§ **Stated exercise**
Omit the pictures, please, and give each record below again exactly.
— start Provided records —
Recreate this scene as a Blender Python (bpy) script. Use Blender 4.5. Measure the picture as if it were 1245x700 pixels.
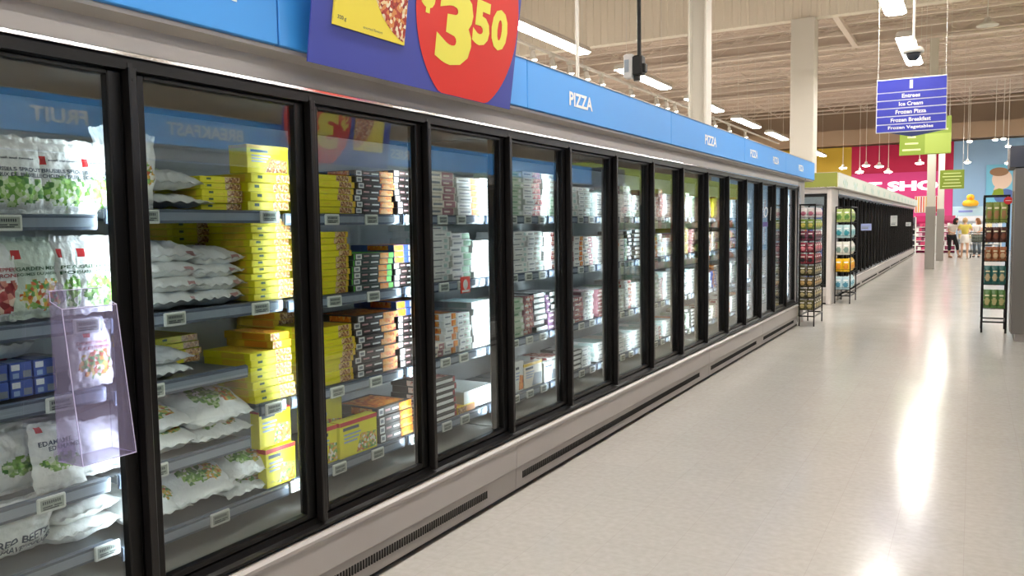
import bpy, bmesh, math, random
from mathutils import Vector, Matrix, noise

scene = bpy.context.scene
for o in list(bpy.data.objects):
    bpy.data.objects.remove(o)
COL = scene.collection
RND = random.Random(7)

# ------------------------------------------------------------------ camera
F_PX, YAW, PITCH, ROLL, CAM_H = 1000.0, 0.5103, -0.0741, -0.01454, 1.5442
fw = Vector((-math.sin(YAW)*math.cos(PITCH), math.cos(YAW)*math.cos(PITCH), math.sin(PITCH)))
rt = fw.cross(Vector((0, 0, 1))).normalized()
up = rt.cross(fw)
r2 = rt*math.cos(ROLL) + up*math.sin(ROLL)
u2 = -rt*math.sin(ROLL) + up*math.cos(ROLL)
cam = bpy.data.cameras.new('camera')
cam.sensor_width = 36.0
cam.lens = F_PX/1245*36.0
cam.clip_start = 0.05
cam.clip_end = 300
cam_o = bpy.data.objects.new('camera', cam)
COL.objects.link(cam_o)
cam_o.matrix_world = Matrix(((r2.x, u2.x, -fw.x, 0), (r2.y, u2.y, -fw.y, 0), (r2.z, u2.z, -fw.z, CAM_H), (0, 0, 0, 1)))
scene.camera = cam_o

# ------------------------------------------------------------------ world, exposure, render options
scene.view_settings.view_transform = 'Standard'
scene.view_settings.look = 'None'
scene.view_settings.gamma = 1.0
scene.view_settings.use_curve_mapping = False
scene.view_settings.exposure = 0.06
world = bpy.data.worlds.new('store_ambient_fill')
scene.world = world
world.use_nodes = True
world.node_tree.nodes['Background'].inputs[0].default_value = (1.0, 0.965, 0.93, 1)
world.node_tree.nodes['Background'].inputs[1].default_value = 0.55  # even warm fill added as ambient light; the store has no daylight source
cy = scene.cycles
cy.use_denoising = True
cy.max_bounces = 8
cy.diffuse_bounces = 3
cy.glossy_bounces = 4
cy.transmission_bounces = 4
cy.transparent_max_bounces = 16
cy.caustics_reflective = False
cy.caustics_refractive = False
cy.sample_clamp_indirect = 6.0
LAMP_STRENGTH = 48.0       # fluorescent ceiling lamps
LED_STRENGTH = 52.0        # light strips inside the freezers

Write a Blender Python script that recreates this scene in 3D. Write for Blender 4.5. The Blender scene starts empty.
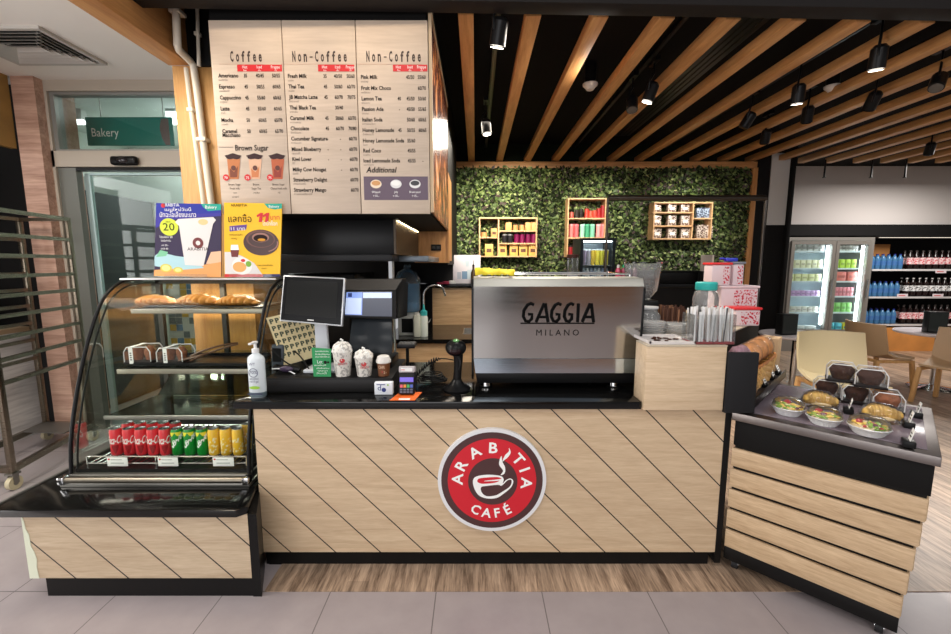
— end Provided records —
§ **Written response**
Recreate this scene as a Blender Python (bpy) script. Use Blender 4.5. Measure the picture as if it were 1245x700 pixels.
import bpy, bmesh, math, random
from mathutils import Vector, Matrix, noise

scene = bpy.context.scene
for o in list(bpy.data.objects):
    bpy.data.objects.remove(o)
COL = scene.collection
RND = random.Random(7)

# ------------------------------------------------------------------ camera
F_PX, YAW, PITCH, ROLL, CAM_H = 1000.0, 0.5103, -0.0741, -0.01454, 1.5442
fw = Vector((-math.sin(YAW)*math.cos(PITCH), math.cos(YAW)*math.cos(PITCH), math.sin(PITCH)))
rt = fw.cross(Vector((0, 0, 1))).normalized()
up = rt.cross(fw)
r2 = rt*math.cos(ROLL) + up*math.sin(ROLL)
u2 = -rt*math.sin(ROLL) + up*math.cos(ROLL)
cam = bpy.data.cameras.new('camera')
cam.sensor_width = 36.0
cam.lens = F_PX/1245*36.0
cam.clip_start = 0.05
cam.clip_end = 300
cam_o = bpy.data.objects.new('camera', cam)
COL.objects.link(cam_o)
cam_o.matrix_world = Matrix(((r2.x, u2.x, -fw.x, 0), (r2.y, u2.y, -fw.y, 0), (r2.z, u2.z, -fw.z, CAM_H), (0, 0, 0, 1)))
scene.camera = cam_o

# ------------------------------------------------------------------ world, exposure, render options
scene.view_settings.view_transform = 'Standard'
scene.view_settings.look = 'None'
scene.view_settings.gamma = 1.0
scene.view_settings.use_curve_mapping = False
scene.view_settings.exposure = 0.06
world = bpy.data.worlds.new('store_ambient_fill')
scene.world = world
world.use_nodes = True
world.node_tree.nodes['Background'].inputs[0].default_value = (1.0, 0.965, 0.93, 1)
world.node_tree.nodes['Background'].inputs[1].default_value = 0.55  # even warm fill added as ambient light; the store has no daylight source
cy = scene.cycles
cy.use_denoising = True
cy.max_bounces = 8
cy.diffuse_bounces = 3
cy.glossy_bounces = 4
cy.transmission_bounces = 4
cy.transparent_max_bounces = 16
cy.caustics_reflective = False
cy.caustics_refractive = False
cy.sample_clamp_indirect = 6.0
LAMP_STRENGTH = 48.0       # fluorescent ceiling lamps
LED_STRENGTH = 52.0        # light strips inside the freezers

Write a Blender Python script that recreates this scene in 3D. Write for Blender 4.5. The Blender scene starts empty.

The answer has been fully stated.